The task - Leave out the pictures and repeat exactly the lines from the one containing "bump=(120, .08, .002))" through the final line of the listing below.

Records supplied -
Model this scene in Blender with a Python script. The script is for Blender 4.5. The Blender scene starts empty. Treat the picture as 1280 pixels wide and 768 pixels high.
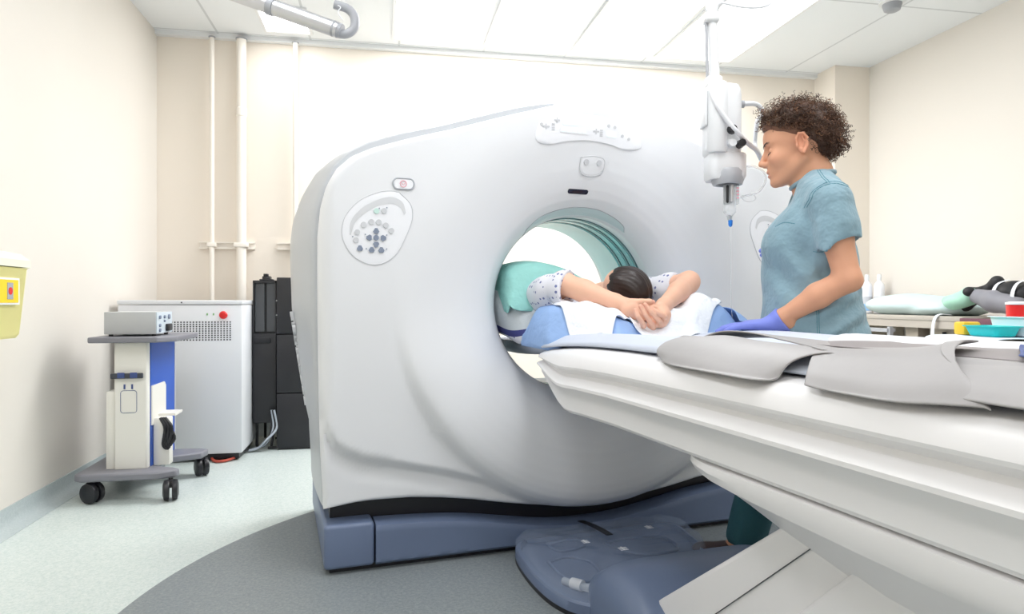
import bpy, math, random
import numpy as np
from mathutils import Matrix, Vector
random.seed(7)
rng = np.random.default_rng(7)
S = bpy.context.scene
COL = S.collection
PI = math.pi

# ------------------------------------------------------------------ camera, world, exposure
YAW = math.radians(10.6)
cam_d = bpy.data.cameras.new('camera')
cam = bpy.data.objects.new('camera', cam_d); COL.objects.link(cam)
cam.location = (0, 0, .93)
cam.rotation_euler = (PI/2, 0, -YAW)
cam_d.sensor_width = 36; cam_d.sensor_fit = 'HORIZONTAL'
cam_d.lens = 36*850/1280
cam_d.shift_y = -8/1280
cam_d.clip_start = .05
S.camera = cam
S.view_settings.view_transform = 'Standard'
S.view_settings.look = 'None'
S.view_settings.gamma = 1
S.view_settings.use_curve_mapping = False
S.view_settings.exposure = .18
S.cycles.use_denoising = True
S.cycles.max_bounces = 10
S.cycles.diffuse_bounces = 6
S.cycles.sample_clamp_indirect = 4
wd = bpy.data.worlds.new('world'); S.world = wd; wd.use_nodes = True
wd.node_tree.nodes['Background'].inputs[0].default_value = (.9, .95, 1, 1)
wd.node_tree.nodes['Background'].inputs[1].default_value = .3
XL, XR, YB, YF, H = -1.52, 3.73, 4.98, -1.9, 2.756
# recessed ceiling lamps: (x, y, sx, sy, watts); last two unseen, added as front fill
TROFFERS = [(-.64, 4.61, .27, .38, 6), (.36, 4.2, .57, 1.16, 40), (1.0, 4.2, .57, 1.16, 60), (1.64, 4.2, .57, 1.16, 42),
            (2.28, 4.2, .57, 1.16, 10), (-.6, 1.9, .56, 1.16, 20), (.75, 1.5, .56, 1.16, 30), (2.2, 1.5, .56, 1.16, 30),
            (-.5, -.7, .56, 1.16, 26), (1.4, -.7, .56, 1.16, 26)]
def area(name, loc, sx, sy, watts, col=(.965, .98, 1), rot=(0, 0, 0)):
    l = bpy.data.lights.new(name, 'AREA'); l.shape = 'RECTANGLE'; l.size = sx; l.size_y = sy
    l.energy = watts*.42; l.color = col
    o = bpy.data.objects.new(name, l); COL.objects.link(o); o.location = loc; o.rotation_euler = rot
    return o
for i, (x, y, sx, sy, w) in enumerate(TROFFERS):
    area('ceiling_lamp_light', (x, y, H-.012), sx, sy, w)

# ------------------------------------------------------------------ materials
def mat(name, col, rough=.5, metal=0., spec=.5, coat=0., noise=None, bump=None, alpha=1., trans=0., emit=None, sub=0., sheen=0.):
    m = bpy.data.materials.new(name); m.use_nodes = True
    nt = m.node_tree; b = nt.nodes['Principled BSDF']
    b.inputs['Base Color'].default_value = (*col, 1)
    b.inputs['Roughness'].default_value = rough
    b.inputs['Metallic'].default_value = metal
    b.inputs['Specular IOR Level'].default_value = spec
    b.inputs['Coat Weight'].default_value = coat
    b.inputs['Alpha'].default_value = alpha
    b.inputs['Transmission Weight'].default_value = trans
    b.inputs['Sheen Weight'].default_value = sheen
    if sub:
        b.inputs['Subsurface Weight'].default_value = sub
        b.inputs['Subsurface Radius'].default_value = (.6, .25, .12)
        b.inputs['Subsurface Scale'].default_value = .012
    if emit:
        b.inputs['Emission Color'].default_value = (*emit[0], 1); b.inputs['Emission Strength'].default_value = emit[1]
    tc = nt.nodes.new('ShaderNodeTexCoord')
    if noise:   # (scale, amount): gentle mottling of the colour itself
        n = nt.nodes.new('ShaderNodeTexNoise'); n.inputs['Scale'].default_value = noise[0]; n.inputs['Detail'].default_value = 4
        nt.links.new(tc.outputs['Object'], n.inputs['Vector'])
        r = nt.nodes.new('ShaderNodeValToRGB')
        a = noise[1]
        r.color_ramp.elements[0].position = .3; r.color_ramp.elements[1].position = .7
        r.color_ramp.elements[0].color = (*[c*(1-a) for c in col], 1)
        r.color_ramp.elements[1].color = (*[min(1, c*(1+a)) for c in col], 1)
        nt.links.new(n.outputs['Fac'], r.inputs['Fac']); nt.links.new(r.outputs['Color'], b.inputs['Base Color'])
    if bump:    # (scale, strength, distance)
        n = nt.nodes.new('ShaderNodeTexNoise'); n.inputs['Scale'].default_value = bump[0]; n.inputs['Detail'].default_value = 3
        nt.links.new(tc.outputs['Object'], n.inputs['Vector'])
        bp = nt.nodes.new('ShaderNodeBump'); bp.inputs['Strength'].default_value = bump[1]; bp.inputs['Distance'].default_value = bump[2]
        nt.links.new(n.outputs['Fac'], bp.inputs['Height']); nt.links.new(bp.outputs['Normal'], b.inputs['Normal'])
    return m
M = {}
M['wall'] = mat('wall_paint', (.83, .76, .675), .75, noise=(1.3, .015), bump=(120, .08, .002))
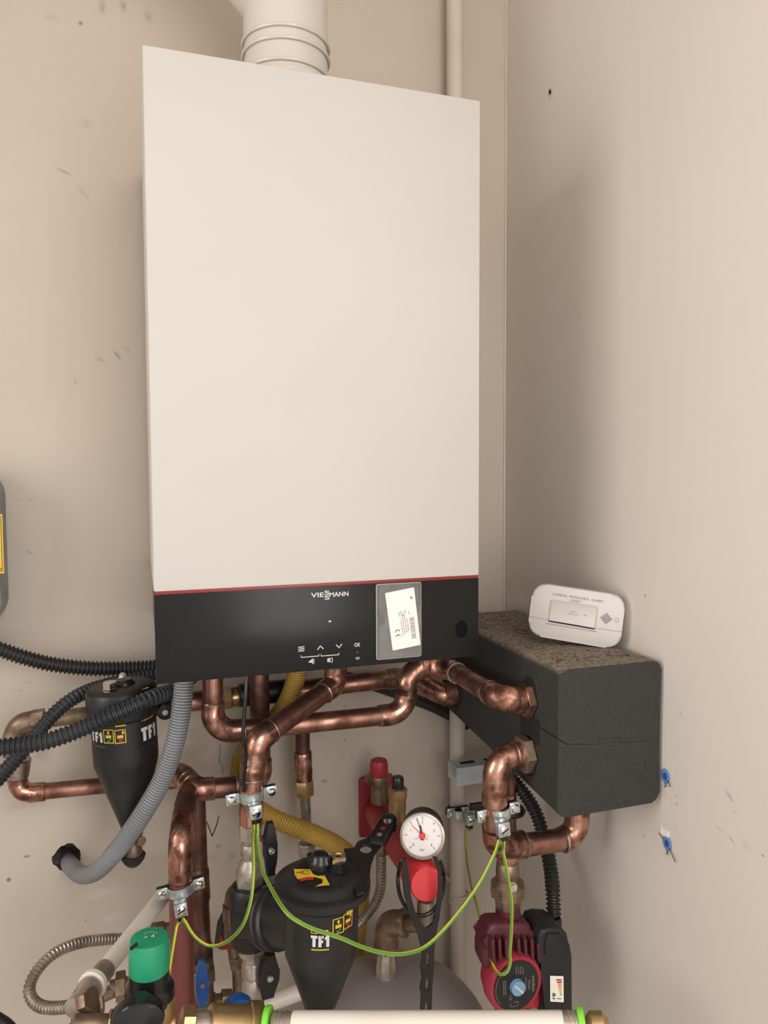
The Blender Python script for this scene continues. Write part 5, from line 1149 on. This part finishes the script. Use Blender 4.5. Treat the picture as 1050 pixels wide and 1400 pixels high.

Output below -
M['wall'] = mat('wall_paint', (.83, .76, .675), .75, noise=(1.3, .015), bump=(120, .08, .002))
The Blender Python script for this scene continues. Write part 5, from line 1149 on. This part finishes the script. Use Blender 4.5. Treat the picture as 1050 pixels wide and 1400 pixels high.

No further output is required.